Deb Mansfield - And Dive Into the Sea
Exhibition: 24 September to 25 October, 2014
Opening: Saturday 27 September 3-5pm
In Deb Mansfield’s new series of photo-tapestries, And dive into the sea, the precarious nature of travel is explored through internet-found images of island crossings and early forays into space. Mansfield is renowned for immersing herself in littoral regions of her research—the geographic spaces that are borders, edges and in-betweens. Through her photography, tapestry and installation works, we have roved with her into the mangroves of Louisana and Queensland, the extreme snows and icy coasts of Newfoundland, and the Tasmanian mountains, at the precipice of a gorge. But beyond the physical, her works also tread the linguistic in-betweens of metaphor and mind—exploring the edges of our consciousness, the intrepid travels of our imaginations.
And dive into the sea thrusts further into this territory of spatial unknowns and the exploration of fantasy frontiers. Now Mansfield’s in-between space is the social imagination of shared images and the immersive digital landscape, along with the choppy seas and jutting islands, transformed within her tapestries.

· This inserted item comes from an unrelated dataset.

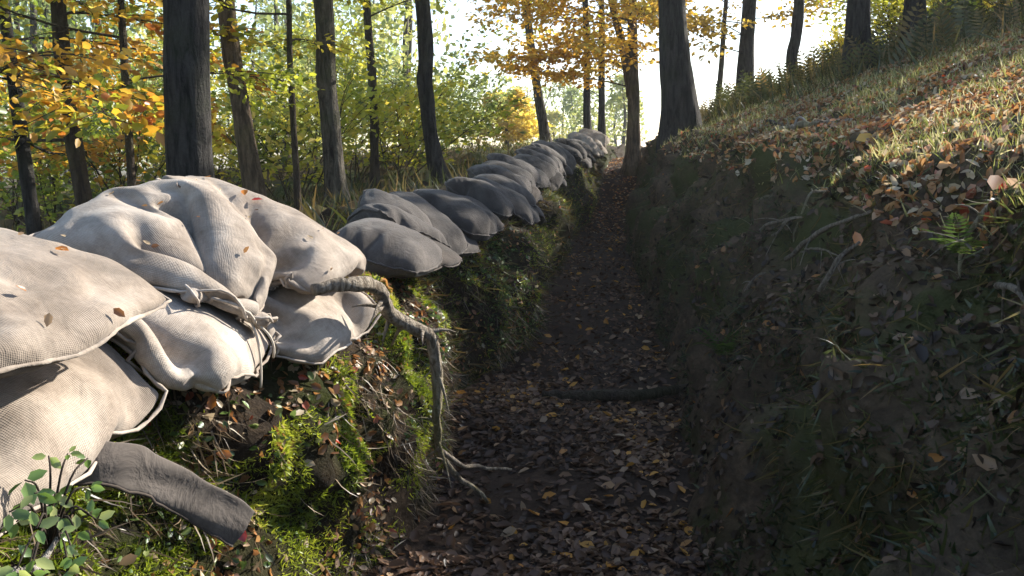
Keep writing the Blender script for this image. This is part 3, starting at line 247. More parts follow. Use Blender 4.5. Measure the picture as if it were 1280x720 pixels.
7,15,-32,15,12,-47,66,-69,32,3,-1,-3,3,-2,2,-1,1,3,7,26,-65,23,-1,42,-72,36,11,-23,13,12,-22,6,4,-1,2,7,18,-16,-30,2,55,-77,46,2,-25,17,22,-28,0,-6,12,-1,8,15,-15,-38,51,2,-65,37,
22,-17,-11,34,-42,17,3,-1,1,6,12,-13,-36,41,18,-41,-19,35,-2,3,19,-46,26,-5,1,1,-7,36,-35,-20,30,21,-36,19,-32,28,19,-28,-15,19,9,-14,8,-16,47,-50,2,11,26,-35,26,1,-17,-13,22,-20,10,19,-28,15,
-20,49,-60,34,-19,33,-34,22,9,-26,5,9,6,-22,16,11,-32,18,3,-34,25,10,6,-30,30,0,-24,19,-7,6,6,-18,24,-16,-34,44,-40,26,-2,18,-30,23,8,-25,15,-1,1,9,-18,15,2,-24,-10,0,30,-29,32,-21,10,13,
-23,14,0,1,4,1,-11,9,-20,10,-22,21,-21,31,-9,-5,19,-20,14,0,0,0,2,-1,-1,-18,5,-18,27,-27,25,-3,0,13,-16,9,2,1,1,3,1,11,-56,29,-12,9,-5,2,6,11,-5,0,-3,7,1,1,6,7,12,-78,
41,-14,2,7,-3,19,-13,8,0,1,2,4,2,5,12,7,-78,32,-16,6,10,6,5,1,4,-1,2,1,3,4,6,6,7,-79,26,-6,15,6,4,7,1,-6,0,-2,4,4,9,3,8,-1,
],
))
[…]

Circular frames enclose two of these works, creating the sense of glimpsing through the spherical windows of boats and planes. In Ibid (2013), for instance, we observe the world’s largest volcanic stack Balls Pyramid Island. The texture of the tapestry recreates the scratched surface of a porthole, smudging and etching our view to outside. Yet unlike the nondescript grey tones of passenger craft interiors, Mansfield’s monochrome imagery is punctuated with flashes of pink, green, and gold, rejuvenating the seemingly dated craft of tapestry with a touch of Pop Art kitsch. So too, the made-to-order-online process, and single-colour weaved threads, recall Pop artist Andy Warhol’s colour-blocked screen-printing, and the mass-production practices he celebrated in his studio ‘The Factory’.
But while Warhol used excess and repetition to reflect our desensitisation to mass-mediated images, Mansfield’s tapestries offer respite from the visual excesses of network culture. Her appropriations arehighly selective, her digital interventions highly refined. Now, “there are artists who are navigating the Web’s choppy info-ocean”, observes writer Simon Reynolds (2011), epitomized by Mansfield’s sifting and searching through images of floating debris from the 1986 Space Shuttle Challenger disaster.
In devastating recent history, airplane tragedies have shifted us from complacency toward global travel to a newfound fear of flight. These photo-tapestries don’t aim to desensitise us to this reality. Rather they are beautiful, quirky and complex objects that speak to human abstractions—the allure of the unknown, the boundlessness of imagination and a timeless fear of failing.